All in all, she was glad she went with the bereavement fare. I’ll ask her how much it cost; i can’t remember now, but i think it was around $450 or so.
I flew RDU to Detroit on Northwest in the '93 or so for free for a funeral. I went to a travel agency, told them I needed to get to Detroit for a funeral. They asked me the name, relationship and the funeral parlor name. Verified the info, and handled the rest.
I’ve flown bereavement once. I didn’t arrange the details, but it was basically just flying standby, with a slight preference over the other standby passengers (i.e., my name was near the top of the standby list). For a long, multi-leg flight, like from Taiwan to “naturally, in space”, it might be more complicated.
Huh. Delta didn’t do nothin’ for me when my grandfather died, because he wasn’t dead yet when I was trying to get my mom up there. They may have given me a lowish price on my dad and my flight, but it’s hard to remember since the whole thing was pretty traumatic. (Look, the last thing I wanted at the time was to be transferred to three different call centers in India with people whose English wasn’t up to dealing with somebody who didn’t want one of the options they gave me. By the time I got transferred back to America I was a mess and a half.)

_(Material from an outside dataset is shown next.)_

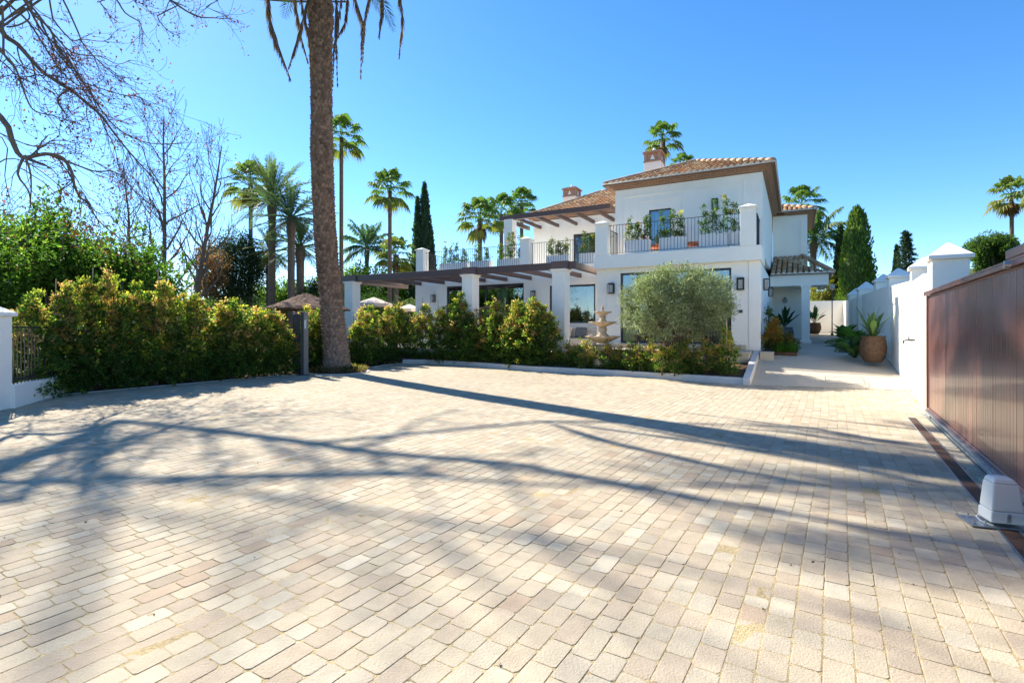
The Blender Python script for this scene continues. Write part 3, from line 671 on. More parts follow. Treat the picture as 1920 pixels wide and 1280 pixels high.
def shrub_data(h, r, n, tips=.5, stems=3, leaf=.068, base=GREEN, tipc=((.38,.33,.06),(.44,.24,.10),(.25,.29,.05),(.48,.31,.16)), lowfade=True):
    """photinia-like upright shrub: several leafy leaders"""
    Ps = []; Ds = []; Hs = []
    nl = stems+2; lead = []
    for i in range(nl):
        a = rng.random()*6.28; rr = r*.45*rng.random()**.5; lead.append((rr*cos(a), rr*sin(a), h*rng.uniform(.62,.95) if i else h))
    # clusters along leaders
    nc = int(n/26)
    k = rng.integers(0,nl,nc); lx = np.array(lead)[k]
    z = rng.beta(1.15,1.0,nc)*lx[:,2]*.97+.04
    f = z/lx[:,2]; rad = r*(.8+.3*np.sin(f*3.1)**.7)*(1-.8*f**3.2)*.85
    a = rng.random(nc)*6.283; q = rng.random(nc)**.45*rad*rng.uniform(.75,1.25,nc)
    C = np.stack([lx[:,0]+q*np.cos(a), lx[:,1]+q*np.sin(a), z],1); out = np.stack([np.cos(a)*q, np.sin(a)*q, np.full(nc,.25*r)],1)
    out /= np.linalg.norm(out,axis=1,keepdims=True)
    m_ = 26; P = np.repeat(C,m_,0)+rng.normal(0,.045,(nc*m_,3)); D = np.repeat(out,m_,0)*.9+unit(nc*m_)*.9+np.array([0,0,.25])
    f2 = np.repeat(f,m_); outer = np.repeat(q/np.maximum(rad,1e-3),m_)
    tip = rng.random(nc*m_) < tips*np.clip(.12+1.3*(f2-.25)*1.3,0.08,1)*np.clip(outer+.3,0,1)*1.5
    # clumped new growth: whole clusters go yellow / orange
    tc = np.repeat(rng.random(nc) < tips*np.clip((f-.30)*1.9,.05,1.25), m_); tip = (tip & (rng.random(nc*m_) < .22)) | (tc & (rng.random(nc*m_) < .9))
    col = pal(base,[3,3,2,1.5][:len(base)],nc*m_); tcx = np.repeat(pal(tipc,[3,2,3,1.5],nc,.15),m_,0)*(1+rng.normal(0,.15,(nc*m_,1)))
    col[tip] = tcx[tip]
    V, Fq, cc = leafquads(P, D, leaf, .5, np.clip(col,.008,.6))
    return V, Fq, cc
def stems_mesh(h, r, n=4):
    m = MB()
    for i in range(n):
        a = rng.random()*6.28; x = r*.2*cos(a); y = r*.2*sin(a)
        m.tube([(x*.3,y*.3,-.06),(x*.6,y*.6,h*.3),(x+rng.normal(0,.03),y+rng.normal(0,.03),h*.62),(x*1.3,y*1.3,h*.93)],[.016,.013,.009,.004],5)
    return m
def make_shrub(name, h, r, n, tips, label, cat='shrub', group=None, stake=False, **k):
    t = empty(name, (0,0,0), 0, label, cat, group)
    V, Fq, c = shrub_data(h, r, n, tips, **k); mesh_np('foliage', V, Fq, M['leaf'], t, c)
    stems_mesh(h, r).build('stem', M['bark'], t)
    if stake: MB().tube([(.05,-.03,-.1),(.07,-.05,h+.22)],.011,6).build('stake', M['bamboo'], t)
    return t
def place(proto, used, x, y, z, rz, sc, label, group=None, szr=1.0):
    o = proto if not used.get(proto.name) else copy_tree(proto); used[proto.name] = used.get(proto.name,0)+1
    o.location = (x,y,z); o.rotation_euler = (0,0,rz); o.scale = (sc,sc,sc*szr); o['label'] = label
    if group: o['group'] = group
    return o
used = {}
# tall hedge --------------------------------------------------------
TP = [make_shrub('hedge_shrub', 2.35, .50, 7600, tp, 'x', 'hedge shrub', 'tall orange-tipped shrubs of the hedge', stake=(i in (1,3))) for i, tp in enumerate((.5,.6,.42,.66,.54))]
hedge = []
def along(P, u):
    P = [Vector((p[0],p[1],0)) for p in P]; d = [0]
    for i in range(1,len(P)): d.append(d[-1]+(P[i]-P[i-1]).length)
    x = u*d[-1]
    for i in range(1,len(P)):
        if x <= d[i]+1e-9: return P[i-1].lerp(P[i], (x-d[i-1])/(d[i]-d[i-1]))
    return P[-1]
hl = [(-9.95,10.9),(-10.25,11.75),(-8.95,13.6),(-7.25,16.45)]
nH = 15
for i in range(nH):
    p = along(hl, i/(nH-1)); h = [.88,.93,.98,1.05,1.12,1.02,1.08,1.0,.95,.88,.9,.85,.82,.8,.78][i]
    l = ('leftmost shrub of the long hedge, dark leaved beside the iron fence' if i == 0 else 'last shrub of the long left hedge, beside the slim black entry post' if i == nH-1 else
         '%s shrub from the iron fence in the long left hedge' % ORD[i])
    place(TP[i%5], used, p.x+rng.normal(0,.05), p.y+rng.normal(0,.05), 0, rng.random()*6, 1.08, l, szr=h)
# filler row behind keeps the hedge dense
for i, (px, Y, h) in enumerate(((578,17.3,.92),(600,17.9,.9),(668,19.2,.93),(693,20.1,.96),(720,20.9,1.0),(748,21.9,1.06))):
    l = ['hedge shrub just right of the slim entry post, left of the palm trunk','hedge shrub right behind the foot of the big palm','first hedge shrub to the right of the palm trunk','second hedge shrub to the right of the palm trunk',
         'third hedge shrub to the right of the palm trunk','full shrub at the right end of the hedge beside the palm, before the gap'][i]
    place(TP[(i+2)%5], used, (px-960)/F*Y, Y, 0, rng.random()*6, 1.02, l, szr=h)
fr = [(790,21.6,.92),(826,21.0,.86),(866,20.35,1.03),(905,19.75,.84),(936,19.2,.94),(968,18.6,.92),(1003,18.0,.92),(846,20.75,.86),(888,20.0,.8),(921,19.5,.86),(952,18.95,.86),(986,18.35,.84),(1022,17.7,.8)]
for i, (px, Y, h) in enumerate(fr):
    l = ['tall shrub at the left end of the front bed, just past the gap','second tall shrub of the front bed, shorter than its neighbours','tallest orange shrub of the front bed, before the middle pergola column','narrow low shrub right of the middle pergola column',
         'yellowish shrub in the middle of the front bed row','shrub third from the right end of the tall front row, among fuller neighbours','tall shrub of the front bed just left of the right pergola column',
         'shrub squeezed in left of the tallest orange front shrub','low shrub standing right in front of the middle pergola column','shrub just left of the yellowish one in the front bed row','shrub just right of the yellowish one in the front bed row','lower shrub between two fuller ones near the right end of the tall front row','low last shrub of the tall front row, touching the right pergola column'][i]
    place(TP[(i*2+1)%5], used, (px-960)/F*Y, Y, .1, rng.random()*6, 1.12 if i != 3 else .9, l, 'tall shrubs along the front bed', szr=h)
# low young shrubs -------------------------------------------------
LPp = [make_shrub('young_shrub', 1.0, .26, 1700, .6, 'x', 'young shrub', 'small staked shrubs along the raised kerb', stake=(i < 2), leaf=.055) for i in range(4)]
low = [(1047,17.3,.6),(1066,16.9,.85),(1083,16.8,.7),(1100,16.3,.95),(1120,16.2,.7),(1143,15.9,.85),(1165,15.8,.7),(1191,15.4,.85),(1207,15.2,.75),(1226,15.0,.95),(1248,14.45,.8),(1272,14.3,.85),(1292,14.5,.95),(1312,14.2,.8),(1332,14.1,.95),(1352,14.0,.9),(1376,13.9,1.1)]
for i, (px, Y, h) in enumerate(low):
    l = 'bushy young shrub in the sharp corner of the raised kerb' if i == len(low)-1 else 'first small shrub right of the tall front shrubs, before the column' if i == 0 else '%s small shrub along the raised kerb, counted from the tall shrubs' % ORD[i]
    place(LPp[i%4], used, (px-960)/F*Y, Y+.35, .16, rng.random()*6, 1.0 if i < 16 else 1.15, l, szr=h)
# ground cover in front bed
def cover(name, pts_fn, n, label, leafc, size=.07, hz=.12, cat='ground cover', mat_='leaf', asp=.5):
    P = pts_fn(n); D = unit(n)+np.array([0,0,.8]); P = P+np.stack([np.zeros(n),np.zeros(n),rng.random(n)*hz],1)
    V, Fq, c = leafquads(P, D, size, asp, pal(leafc,[1]*len(leafc),n)); o = mesh_np(name, V, Fq, M[mat_], None, c); tag(o, label, cat, kind='stuff')
def bedpts(n):
    u = rng.random(n); q = rng.random(n)**1.6; a = np.array([(-3.6,21.3),(-1.8,20.2),(.95,17.7),(3.68,15.85),(6.0,13.75)]); b = np.array([tuple(W(-18,-2.3))[:2],tuple(W(-12,-2.3))[:2],tuple(W(-8,-2.3))[:2],tuple(W(-5,-1.9))[:2],tuple(W(-.4,-1.9))[:2]])
    ui = u*4; i = np.minimum(ui.astype(int),3); f = (ui-i)[:,None]; A = a[i]*(1-f)+a[i+1]*f; B = b[i]*(1-f)+b[i+1]*f
    nz = np.sin(A[:,0]*3.1+q*7)*np.sin(A[:,1]*2.3-q*9)
    keep = nz > -.35; X = A+(B-A)*q[:,None]; X[~keep] = X[keep][:(~keep).sum()] if keep.sum() > (~keep).sum() else X[~keep]
    return np.concatenate([X, (.14+.28*q**.8)[:,None]],1)
cover('ground_cover', bedpts, 9000, 'low leafy green ground cover between the small front shrubs', GREEN+[(.12,.16,.03)], .06, .2)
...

When my father died, I tried to arrange a bereavement fare. They (Delta, IIRC) offered half the full-fare price. I checked a standard reservation service, and they had tickets available for a bit over half of the bereavement fare, so I took those instead.
When my grandmother got the news that her daughter had died while she was out of town, she went straight to the airport. Later, I saw that she had paid very little, but she hadn’t even noticed at the time.
I know she didn’t ask for a bereavement fare-- she didn’t even notice what she had paid until later. The woman at the counter asked her what was wrong because my grandmother was crying and bewildered and must have done whatever she could to get my grandmother a low fare.